● **Information supplied**
+++

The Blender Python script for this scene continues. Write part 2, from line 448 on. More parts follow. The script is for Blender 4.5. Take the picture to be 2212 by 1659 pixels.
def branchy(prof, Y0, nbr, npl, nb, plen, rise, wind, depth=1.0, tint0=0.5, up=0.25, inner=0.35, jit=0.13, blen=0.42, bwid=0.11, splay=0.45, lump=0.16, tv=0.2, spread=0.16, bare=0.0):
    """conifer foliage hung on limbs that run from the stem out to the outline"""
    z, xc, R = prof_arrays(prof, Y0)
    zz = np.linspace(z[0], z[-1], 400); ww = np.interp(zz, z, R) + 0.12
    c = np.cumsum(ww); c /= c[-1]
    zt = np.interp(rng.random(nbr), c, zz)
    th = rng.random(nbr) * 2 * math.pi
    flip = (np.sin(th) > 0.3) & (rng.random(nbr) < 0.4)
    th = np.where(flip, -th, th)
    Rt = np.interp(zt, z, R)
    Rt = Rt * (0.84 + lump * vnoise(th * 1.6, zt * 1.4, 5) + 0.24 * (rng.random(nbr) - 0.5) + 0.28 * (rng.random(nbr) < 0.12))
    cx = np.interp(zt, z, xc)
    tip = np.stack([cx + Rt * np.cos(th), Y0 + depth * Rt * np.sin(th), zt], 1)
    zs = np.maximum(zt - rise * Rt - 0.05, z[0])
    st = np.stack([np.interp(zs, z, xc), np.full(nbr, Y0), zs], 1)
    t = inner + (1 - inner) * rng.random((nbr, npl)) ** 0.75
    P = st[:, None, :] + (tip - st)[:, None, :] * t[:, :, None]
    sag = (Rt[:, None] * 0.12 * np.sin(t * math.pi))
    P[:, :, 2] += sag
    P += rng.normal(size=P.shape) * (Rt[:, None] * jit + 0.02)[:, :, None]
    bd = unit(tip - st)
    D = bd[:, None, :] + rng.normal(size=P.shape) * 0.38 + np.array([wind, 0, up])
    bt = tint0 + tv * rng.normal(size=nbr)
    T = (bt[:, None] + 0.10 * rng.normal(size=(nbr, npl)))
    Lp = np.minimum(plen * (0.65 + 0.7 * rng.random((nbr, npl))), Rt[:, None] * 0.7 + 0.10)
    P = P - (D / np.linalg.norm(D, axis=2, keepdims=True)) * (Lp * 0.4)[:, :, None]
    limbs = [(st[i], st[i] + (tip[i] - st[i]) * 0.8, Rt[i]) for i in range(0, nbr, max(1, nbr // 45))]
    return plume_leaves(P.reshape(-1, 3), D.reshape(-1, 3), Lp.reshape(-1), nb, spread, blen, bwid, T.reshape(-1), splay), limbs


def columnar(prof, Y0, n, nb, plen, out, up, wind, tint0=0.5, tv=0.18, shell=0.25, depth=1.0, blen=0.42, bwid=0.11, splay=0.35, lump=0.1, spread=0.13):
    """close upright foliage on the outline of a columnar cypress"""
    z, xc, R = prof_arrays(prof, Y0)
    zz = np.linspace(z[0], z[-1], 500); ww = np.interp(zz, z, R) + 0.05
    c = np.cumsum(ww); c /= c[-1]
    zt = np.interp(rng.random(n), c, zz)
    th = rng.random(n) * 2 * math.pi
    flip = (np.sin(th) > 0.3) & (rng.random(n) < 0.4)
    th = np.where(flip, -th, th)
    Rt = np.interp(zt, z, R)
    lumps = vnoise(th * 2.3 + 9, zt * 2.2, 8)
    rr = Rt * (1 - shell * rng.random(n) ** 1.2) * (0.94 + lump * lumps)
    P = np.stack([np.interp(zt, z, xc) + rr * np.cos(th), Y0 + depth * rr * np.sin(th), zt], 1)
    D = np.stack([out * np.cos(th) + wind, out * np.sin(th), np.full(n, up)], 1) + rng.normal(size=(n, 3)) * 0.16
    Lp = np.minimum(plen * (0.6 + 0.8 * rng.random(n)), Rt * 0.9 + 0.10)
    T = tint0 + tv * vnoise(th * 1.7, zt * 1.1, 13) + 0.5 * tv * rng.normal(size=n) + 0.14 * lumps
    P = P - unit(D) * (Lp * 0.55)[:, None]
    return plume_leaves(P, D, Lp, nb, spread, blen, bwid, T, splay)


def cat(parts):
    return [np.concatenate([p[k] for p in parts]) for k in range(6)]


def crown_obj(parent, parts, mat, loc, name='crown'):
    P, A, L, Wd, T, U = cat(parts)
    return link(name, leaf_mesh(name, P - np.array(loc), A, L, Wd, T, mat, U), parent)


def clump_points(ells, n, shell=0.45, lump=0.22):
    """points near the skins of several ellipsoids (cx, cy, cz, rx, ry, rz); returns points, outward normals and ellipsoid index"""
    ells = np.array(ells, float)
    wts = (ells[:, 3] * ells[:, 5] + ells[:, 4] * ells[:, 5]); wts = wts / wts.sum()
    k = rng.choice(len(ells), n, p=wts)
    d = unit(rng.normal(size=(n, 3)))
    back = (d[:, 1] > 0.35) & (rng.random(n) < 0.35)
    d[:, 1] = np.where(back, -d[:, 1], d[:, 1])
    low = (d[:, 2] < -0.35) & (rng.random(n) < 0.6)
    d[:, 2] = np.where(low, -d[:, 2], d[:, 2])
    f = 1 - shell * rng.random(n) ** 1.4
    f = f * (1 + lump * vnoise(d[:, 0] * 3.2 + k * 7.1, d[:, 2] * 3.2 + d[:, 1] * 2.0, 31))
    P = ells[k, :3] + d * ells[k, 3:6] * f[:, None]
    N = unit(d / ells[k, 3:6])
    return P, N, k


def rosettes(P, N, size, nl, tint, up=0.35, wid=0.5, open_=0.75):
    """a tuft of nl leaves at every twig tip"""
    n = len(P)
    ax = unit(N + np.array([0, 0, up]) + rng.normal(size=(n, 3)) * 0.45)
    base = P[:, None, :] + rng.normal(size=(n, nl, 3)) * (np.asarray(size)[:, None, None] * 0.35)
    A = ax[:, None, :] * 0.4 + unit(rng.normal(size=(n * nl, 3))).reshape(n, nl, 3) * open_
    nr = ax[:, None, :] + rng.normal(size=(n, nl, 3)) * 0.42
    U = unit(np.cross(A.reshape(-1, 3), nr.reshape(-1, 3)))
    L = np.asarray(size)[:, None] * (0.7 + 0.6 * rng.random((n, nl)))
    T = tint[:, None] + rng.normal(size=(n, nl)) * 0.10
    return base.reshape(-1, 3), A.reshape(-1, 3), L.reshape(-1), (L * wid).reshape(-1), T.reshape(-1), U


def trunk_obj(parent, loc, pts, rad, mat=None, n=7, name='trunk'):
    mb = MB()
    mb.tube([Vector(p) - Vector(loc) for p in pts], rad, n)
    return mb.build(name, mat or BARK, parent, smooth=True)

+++

● **Stated task**
Copy out each line exactly as written.

● **Written solution**
The Blender Python script for this scene continues. Write part 2, from line 448 on. More parts follow. The script is for Blender 4.5. Take the picture to be 2212 by 1659 pixels.
def branchy(prof, Y0, nbr, npl, nb, plen, rise, wind, depth=1.0, tint0=0.5, up=0.25, inner=0.35, jit=0.13, blen=0.42, bwid=0.11, splay=0.45, lump=0.16, tv=0.2, spread=0.16, bare=0.0):
    """conifer foliage hung on limbs that run from the stem out to the outline"""
    z, xc, R = prof_arrays(prof, Y0)
    zz = np.linspace(z[0], z[-1], 400); ww = np.interp(zz, z, R) + 0.12
    c = np.cumsum(ww); c /= c[-1]
    zt = np.interp(rng.random(nbr), c, zz)
    th = rng.random(nbr) * 2 * math.pi
    flip = (np.sin(th) > 0.3) & (rng.random(nbr) < 0.4)
    th = np.where(flip, -th, th)
    Rt = np.interp(zt, z, R)
    Rt = Rt * (0.84 + lump * vnoise(th * 1.6, zt * 1.4, 5) + 0.24 * (rng.random(nbr) - 0.5) + 0.28 * (rng.random(nbr) < 0.12))
    cx = np.interp(zt, z, xc)
    tip = np.stack([cx + Rt * np.cos(th), Y0 + depth * Rt * np.sin(th), zt], 1)
    zs = np.maximum(zt - rise * Rt - 0.05, z[0])
    st = np.stack([np.interp(zs, z, xc), np.full(nbr, Y0), zs], 1)
    t = inner + (1 - inner) * rng.random((nbr, npl)) ** 0.75
    P = st[:, None, :] + (tip - st)[:, None, :] * t[:, :, None]
    sag = (Rt[:, None] * 0.12 * np.sin(t * math.pi))
    P[:, :, 2] += sag
    P += rng.normal(size=P.shape) * (Rt[:, None] * jit + 0.02)[:, :, None]
    bd = unit(tip - st)
    D = bd[:, None, :] + rng.normal(size=P.shape) * 0.38 + np.array([wind, 0, up])
    bt = tint0 + tv * rng.normal(size=nbr)
    T = (bt[:, None] + 0.10 * rng.normal(size=(nbr, npl)))
    Lp = np.minimum(plen * (0.65 + 0.7 * rng.random((nbr, npl))), Rt[:, None] * 0.7 + 0.10)
    P = P - (D / np.linalg.norm(D, axis=2, keepdims=True)) * (Lp * 0.4)[:, :, None]
    limbs = [(st[i], st[i] + (tip[i] - st[i]) * 0.8, Rt[i]) for i in range(0, nbr, max(1, nbr // 45))]
    return plume_leaves(P.reshape(-1, 3), D.reshape(-1, 3), Lp.reshape(-1), nb, spread, blen, bwid, T.reshape(-1), splay), limbs


def columnar(prof, Y0, n, nb, plen, out, up, wind, tint0=0.5, tv=0.18, shell=0.25, depth=1.0, blen=0.42, bwid=0.11, splay=0.35, lump=0.1, spread=0.13):
    """close upright foliage on the outline of a columnar cypress"""
    z, xc, R = prof_arrays(prof, Y0)
    zz = np.linspace(z[0], z[-1], 500); ww = np.interp(zz, z, R) + 0.05
    c = np.cumsum(ww); c /= c[-1]
    zt = np.interp(rng.random(n), c, zz)
    th = rng.random(n) * 2 * math.pi
    flip = (np.sin(th) > 0.3) & (rng.random(n) < 0.4)
    th = np.where(flip, -th, th)
    Rt = np.interp(zt, z, R)
    lumps = vnoise(th * 2.3 + 9, zt * 2.2, 8)
    rr = Rt * (1 - shell * rng.random(n) ** 1.2) * (0.94 + lump * lumps)
    P = np.stack([np.interp(zt, z, xc) + rr * np.cos(th), Y0 + depth * rr * np.sin(th), zt], 1)
    D = np.stack([out * np.cos(th) + wind, out * np.sin(th), np.full(n, up)], 1) + rng.normal(size=(n, 3)) * 0.16
    Lp = np.minimum(plen * (0.6 + 0.8 * rng.random(n)), Rt * 0.9 + 0.10)
    T = tint0 + tv * vnoise(th * 1.7, zt * 1.1, 13) + 0.5 * tv * rng.normal(size=n) + 0.14 * lumps
    P = P - unit(D) * (Lp * 0.55)[:, None]
    return plume_leaves(P, D, Lp, nb, spread, blen, bwid, T, splay)


def cat(parts):
    return [np.concatenate([p[k] for p in parts]) for k in range(6)]


def crown_obj(parent, parts, mat, loc, name='crown'):
    P, A, L, Wd, T, U = cat(parts)
    return link(name, leaf_mesh(name, P - np.array(loc), A, L, Wd, T, mat, U), parent)


def clump_points(ells, n, shell=0.45, lump=0.22):
    """points near the skins of several ellipsoids (cx, cy, cz, rx, ry, rz); returns points, outward normals and ellipsoid index"""
    ells = np.array(ells, float)
    wts = (ells[:, 3] * ells[:, 5] + ells[:, 4] * ells[:, 5]); wts = wts / wts.sum()
    k = rng.choice(len(ells), n, p=wts)
    d = unit(rng.normal(size=(n, 3)))
    back = (d[:, 1] > 0.35) & (rng.random(n) < 0.35)
    d[:, 1] = np.where(back, -d[:, 1], d[:, 1])
    low = (d[:, 2] < -0.35) & (rng.random(n) < 0.6)
    d[:, 2] = np.where(low, -d[:, 2], d[:, 2])
    f = 1 - shell * rng.random(n) ** 1.4
    f = f * (1 + lump * vnoise(d[:, 0] * 3.2 + k * 7.1, d[:, 2] * 3.2 + d[:, 1] * 2.0, 31))
    P = ells[k, :3] + d * ells[k, 3:6] * f[:, None]
    N = unit(d / ells[k, 3:6])
    return P, N, k


def rosettes(P, N, size, nl, tint, up=0.35, wid=0.5, open_=0.75):
    """a tuft of nl leaves at every twig tip"""
    n = len(P)
    ax = unit(N + np.array([0, 0, up]) + rng.normal(size=(n, 3)) * 0.45)
    base = P[:, None, :] + rng.normal(size=(n, nl, 3)) * (np.asarray(size)[:, None, None] * 0.35)
    A = ax[:, None, :] * 0.4 + unit(rng.normal(size=(n * nl, 3))).reshape(n, nl, 3) * open_
    nr = ax[:, None, :] + rng.normal(size=(n, nl, 3)) * 0.42
    U = unit(np.cross(A.reshape(-1, 3), nr.reshape(-1, 3)))
    L = np.asarray(size)[:, None] * (0.7 + 0.6 * rng.random((n, nl)))
    T = tint[:, None] + rng.normal(size=(n, nl)) * 0.10
    return base.reshape(-1, 3), A.reshape(-1, 3), L.reshape(-1), (L * wid).reshape(-1), T.reshape(-1), U


def trunk_obj(parent, loc, pts, rad, mat=None, n=7, name='trunk'):
    mb = MB()
    mb.tube([Vector(p) - Vector(loc) for p in pts], rad, n)
    return mb.build(name, mat or BARK, parent, smooth=True)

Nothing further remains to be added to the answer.